MISTER ROBERTS was probably the quintessential film role for that quintessential American actor Henry Fonda. After an already amazing movie career that had seen Fonda star in several bona fide classics including THE LADY EVE, MY DARLING CLEMENTINE, THE OX-BOW INCIDENT and THE GRAPES OF WRATH, Henry Fonda moved to the stage after World War II, taking on the lead in Joshua Logan’s play based on Thomas Heggan’s dramady novel, MISTER ROBERTS. The character was that of an easy-going Naval Officer who wanted nothing more than to transfer off of his cargo ship to a battleship. Along the way, we witness his day to day dealings with his tough captain and the rest of the typically lunatic crew. When Fonda did the trouble-plagued, double director film version in 1955, those other roles were ideally cast with James Cagney (as the Captain), Jack Lemmon (as Ensign Pulver who would achieve an eponymous sequel a decade later starring Robert Walker, Jr), Ward Bond (who, if you look closely, is probably in every movie ever made) and the great William Powell, lured out of an early retirement for one last plum role as "Doc."
MISTER ROBERTS, with its many memorable characters and situations, flawless performances and well-done mix of comedy and serious drama, is probably as close to a perfect film as you’ll ever see…even if Henry Fonda himself felt it too compromised from its stage version.

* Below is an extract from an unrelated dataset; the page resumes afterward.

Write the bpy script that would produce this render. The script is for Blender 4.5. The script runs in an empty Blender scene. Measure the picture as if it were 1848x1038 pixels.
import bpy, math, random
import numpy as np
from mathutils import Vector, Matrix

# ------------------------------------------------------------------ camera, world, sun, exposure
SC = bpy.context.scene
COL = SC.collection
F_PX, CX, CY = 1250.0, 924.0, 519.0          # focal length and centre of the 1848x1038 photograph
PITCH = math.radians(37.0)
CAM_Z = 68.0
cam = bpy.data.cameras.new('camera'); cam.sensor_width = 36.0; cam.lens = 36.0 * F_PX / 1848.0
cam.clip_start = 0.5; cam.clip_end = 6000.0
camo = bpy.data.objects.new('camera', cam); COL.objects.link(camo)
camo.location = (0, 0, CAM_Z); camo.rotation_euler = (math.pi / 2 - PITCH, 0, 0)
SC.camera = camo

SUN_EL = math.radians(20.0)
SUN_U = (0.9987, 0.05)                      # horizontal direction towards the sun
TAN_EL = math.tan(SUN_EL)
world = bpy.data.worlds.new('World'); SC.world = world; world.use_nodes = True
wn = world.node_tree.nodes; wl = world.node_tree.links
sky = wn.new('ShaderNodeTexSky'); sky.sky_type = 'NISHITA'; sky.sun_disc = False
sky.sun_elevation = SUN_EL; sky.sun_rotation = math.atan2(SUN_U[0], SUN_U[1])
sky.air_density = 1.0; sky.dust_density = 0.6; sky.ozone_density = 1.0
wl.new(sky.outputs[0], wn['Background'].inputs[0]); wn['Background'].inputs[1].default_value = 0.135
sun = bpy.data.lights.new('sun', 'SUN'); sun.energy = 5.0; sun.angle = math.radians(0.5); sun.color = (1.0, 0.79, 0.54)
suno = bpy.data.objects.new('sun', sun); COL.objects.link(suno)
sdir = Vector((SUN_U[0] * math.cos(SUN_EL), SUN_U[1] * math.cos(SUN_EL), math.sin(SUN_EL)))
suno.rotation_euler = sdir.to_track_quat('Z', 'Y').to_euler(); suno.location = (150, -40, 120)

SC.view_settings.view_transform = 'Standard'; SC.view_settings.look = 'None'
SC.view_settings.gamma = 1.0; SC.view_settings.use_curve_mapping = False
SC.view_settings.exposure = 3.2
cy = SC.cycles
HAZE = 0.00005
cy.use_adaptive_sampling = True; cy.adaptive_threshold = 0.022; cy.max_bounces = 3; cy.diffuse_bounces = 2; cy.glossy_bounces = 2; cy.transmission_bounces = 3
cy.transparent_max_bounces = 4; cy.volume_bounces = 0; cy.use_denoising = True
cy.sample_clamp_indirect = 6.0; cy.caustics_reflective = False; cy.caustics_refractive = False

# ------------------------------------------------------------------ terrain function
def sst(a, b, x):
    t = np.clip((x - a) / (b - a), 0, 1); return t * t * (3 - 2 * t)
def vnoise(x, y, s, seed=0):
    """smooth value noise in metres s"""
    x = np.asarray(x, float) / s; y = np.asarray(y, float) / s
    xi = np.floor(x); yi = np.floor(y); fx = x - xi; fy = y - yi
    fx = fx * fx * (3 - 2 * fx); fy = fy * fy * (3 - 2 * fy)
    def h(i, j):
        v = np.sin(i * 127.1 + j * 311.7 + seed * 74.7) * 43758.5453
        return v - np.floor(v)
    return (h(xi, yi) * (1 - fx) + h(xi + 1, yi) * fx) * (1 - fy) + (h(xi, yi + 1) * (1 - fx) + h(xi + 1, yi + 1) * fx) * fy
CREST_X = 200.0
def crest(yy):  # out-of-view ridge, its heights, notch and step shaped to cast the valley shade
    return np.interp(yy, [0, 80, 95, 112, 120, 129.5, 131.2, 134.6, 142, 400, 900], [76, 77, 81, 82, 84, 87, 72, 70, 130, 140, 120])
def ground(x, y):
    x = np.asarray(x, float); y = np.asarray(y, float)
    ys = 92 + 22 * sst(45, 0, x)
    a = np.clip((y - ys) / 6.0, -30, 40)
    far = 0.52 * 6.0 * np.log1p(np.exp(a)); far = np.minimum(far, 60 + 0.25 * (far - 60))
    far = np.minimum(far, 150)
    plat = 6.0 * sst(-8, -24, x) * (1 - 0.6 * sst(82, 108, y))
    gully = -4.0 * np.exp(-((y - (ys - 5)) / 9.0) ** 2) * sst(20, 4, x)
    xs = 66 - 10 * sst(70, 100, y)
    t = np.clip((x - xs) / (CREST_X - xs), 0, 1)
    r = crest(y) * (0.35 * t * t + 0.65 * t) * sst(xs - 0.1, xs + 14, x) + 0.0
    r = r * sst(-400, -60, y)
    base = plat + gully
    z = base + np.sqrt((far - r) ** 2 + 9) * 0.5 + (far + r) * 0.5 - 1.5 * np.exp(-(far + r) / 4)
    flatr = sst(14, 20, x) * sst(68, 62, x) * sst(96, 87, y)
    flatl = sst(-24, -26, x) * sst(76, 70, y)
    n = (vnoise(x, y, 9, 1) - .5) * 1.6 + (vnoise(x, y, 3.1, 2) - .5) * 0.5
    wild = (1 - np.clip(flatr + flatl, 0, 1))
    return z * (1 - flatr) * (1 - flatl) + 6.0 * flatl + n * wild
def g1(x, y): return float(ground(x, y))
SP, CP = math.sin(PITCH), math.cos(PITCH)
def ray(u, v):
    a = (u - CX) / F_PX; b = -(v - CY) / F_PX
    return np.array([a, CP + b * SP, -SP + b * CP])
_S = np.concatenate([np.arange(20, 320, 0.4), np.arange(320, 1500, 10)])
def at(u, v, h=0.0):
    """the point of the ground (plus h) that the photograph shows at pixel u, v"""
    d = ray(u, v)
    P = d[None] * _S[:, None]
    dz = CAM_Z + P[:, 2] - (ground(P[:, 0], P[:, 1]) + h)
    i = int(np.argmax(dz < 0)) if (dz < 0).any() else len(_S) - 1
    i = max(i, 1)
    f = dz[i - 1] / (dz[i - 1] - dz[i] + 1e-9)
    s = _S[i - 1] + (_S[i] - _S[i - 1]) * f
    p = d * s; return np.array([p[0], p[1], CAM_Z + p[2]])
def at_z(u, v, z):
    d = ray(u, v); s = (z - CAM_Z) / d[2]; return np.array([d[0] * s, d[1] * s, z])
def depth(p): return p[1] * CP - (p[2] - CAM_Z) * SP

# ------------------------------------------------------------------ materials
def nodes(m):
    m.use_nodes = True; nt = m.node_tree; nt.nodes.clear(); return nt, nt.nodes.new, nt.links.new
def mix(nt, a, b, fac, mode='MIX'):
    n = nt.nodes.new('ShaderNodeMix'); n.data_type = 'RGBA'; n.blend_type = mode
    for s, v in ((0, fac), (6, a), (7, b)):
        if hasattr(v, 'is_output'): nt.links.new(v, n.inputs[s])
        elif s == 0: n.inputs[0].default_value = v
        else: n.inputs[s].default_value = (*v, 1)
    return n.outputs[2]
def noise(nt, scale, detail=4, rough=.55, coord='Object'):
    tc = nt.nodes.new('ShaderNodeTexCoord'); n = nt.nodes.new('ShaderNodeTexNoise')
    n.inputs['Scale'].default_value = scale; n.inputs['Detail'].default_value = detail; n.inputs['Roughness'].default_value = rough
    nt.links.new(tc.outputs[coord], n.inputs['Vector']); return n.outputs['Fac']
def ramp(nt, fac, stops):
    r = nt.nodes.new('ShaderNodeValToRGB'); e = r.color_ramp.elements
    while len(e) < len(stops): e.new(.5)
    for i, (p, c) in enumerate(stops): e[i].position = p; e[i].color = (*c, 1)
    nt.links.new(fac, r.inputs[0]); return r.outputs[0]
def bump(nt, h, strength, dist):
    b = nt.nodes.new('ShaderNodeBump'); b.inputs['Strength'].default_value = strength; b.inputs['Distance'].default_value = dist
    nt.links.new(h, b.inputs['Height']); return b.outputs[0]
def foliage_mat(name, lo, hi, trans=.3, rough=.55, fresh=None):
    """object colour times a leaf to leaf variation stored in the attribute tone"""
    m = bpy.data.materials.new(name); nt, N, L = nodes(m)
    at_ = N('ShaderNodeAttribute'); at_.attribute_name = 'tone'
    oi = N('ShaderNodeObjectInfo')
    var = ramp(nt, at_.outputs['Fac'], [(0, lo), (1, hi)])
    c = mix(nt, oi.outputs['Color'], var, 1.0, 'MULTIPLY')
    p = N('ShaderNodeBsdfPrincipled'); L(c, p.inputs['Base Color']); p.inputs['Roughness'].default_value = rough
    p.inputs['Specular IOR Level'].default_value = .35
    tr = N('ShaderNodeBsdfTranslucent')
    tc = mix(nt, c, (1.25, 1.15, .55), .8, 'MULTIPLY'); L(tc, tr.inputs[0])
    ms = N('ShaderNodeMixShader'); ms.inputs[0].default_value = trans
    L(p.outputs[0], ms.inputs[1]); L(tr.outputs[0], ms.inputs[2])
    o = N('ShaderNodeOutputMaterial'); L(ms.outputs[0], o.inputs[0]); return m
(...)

The script and acting go a long way toward bringing out the humanity in those we send to war, a point trivialized or glossed over in more gung-ho military dramas. It was made into a watered-down (pun intended) TV series with Ann-Margaret’s husband Roger Smith in 1965 which inspired a re-release of the book.
This 1966 paperback (seen above) features a nice imitation Jack Davis cover (strangely in black and white) by someone seemingly signing the name "Bob Buzz??" Note that we even see a certain spinach-chomping sailor man at left rear for some unknown reason. The other book seen here, THE FONDAS, was one of the very first film books in my collection, circa 1975.

Thursday, June 01, 2006

Batman Credit Cards



Batman Credit Cards must have seemed like a good idea to somebody at one point. After all, George Clooney’s S&M Batman even uses one in the movie! These, though, are different. On E-Bay right now, you’ll find one of these—signed by bat-producer William Dozier—listed as having been a prop on the 1966 series and apparently going for a somewhat Bat-tastic sum. It’s my recollection, however, that some enterprising guy licensed Batman for a credit card at the height of Batmania only to have the series off the air by the time he was able to get them successfully printed up. As I recall, the uncirculated cards languished by the thousands in a warehouse somewhere for a few years before being dumped on the collector’s market for a pittance. Ads for them ran in early TBGs in the seventies. My own, in fact, came from a dealer in Chicago in the late eighties who had a case of them and was giving one away free with every purchase that day. He said he had bought a ton from that warehouse sale and found that there was just no real market for them. If my version is true (and it seems to be corroborated by that dealer) then Dozier’s card, with name imprinted on the front and signature on the back, simply could NOT have been a prop in the series. He would almost have had to have picked it up after the fact as a novelty memento of his biggest success.